Как и после событий в Свеаборге, в поражении эсеры обвинили эсдеков, а эсдеки — эсеров. Из хроники восстания, написанной в советское время: «Власти заранее знали о выступлении и подготовились к нему. Эсеры обещали поддержку солдат–енисейцев, также они обещали, что их сторонник надзиратель следственной тюрьмы Петрушкевич выпустит из тюрьмы 400 арестованных матросов и солдат, которые поднимут енисейцев. Впоследствии этот Петрушкевич оказался провокатором, который все рассказал начальству».
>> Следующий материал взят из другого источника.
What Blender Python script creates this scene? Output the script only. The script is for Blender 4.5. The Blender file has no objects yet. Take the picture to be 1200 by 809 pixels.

Поразительно, но вождь партии большевиков В. И. Ленин почему–то в отличие от всех остальной России не понял, что Свеаборг и Кронштадт — это последние искры затухающей революции. В газете «Пролетарий» № 1, 21 августа 1906 года в своей статье «Перед бурей» (которую куда правильней было бы назвать «После бури») он писал: «Свеаборг и Кронштадт показали настроение войска. Настроение, по всем признакам, нарастает. Взрыв неминуем и, может быть, недалек. Мы стоим, по всем признакам, накануне великой борьбы». Но кто когда–нибудь не ошибался.
Пожалуй, самая длинная улица в сегодняшнем Кронштадте — улица Восстания. Бывая в Кронштадте, я всегда прохожу по ней. В честь какого восстания названа улица, в точности не ясно. Может, в честь мятежа 1905 года, может, в честь восстания 1906 года, может, в честь событий года 1912 года, может, в честь кровавых событий февраля 1917 года, а может, и в честь трагедии февраля 1921 года. Против кого только ни восставали в Кронштадте: против царя, против Временного правительства и, наконец, против советской власти! Скорее всего, улица названа в честь всех восстаний сразу. Это памятник и участникам всех мятежей и их жертвам.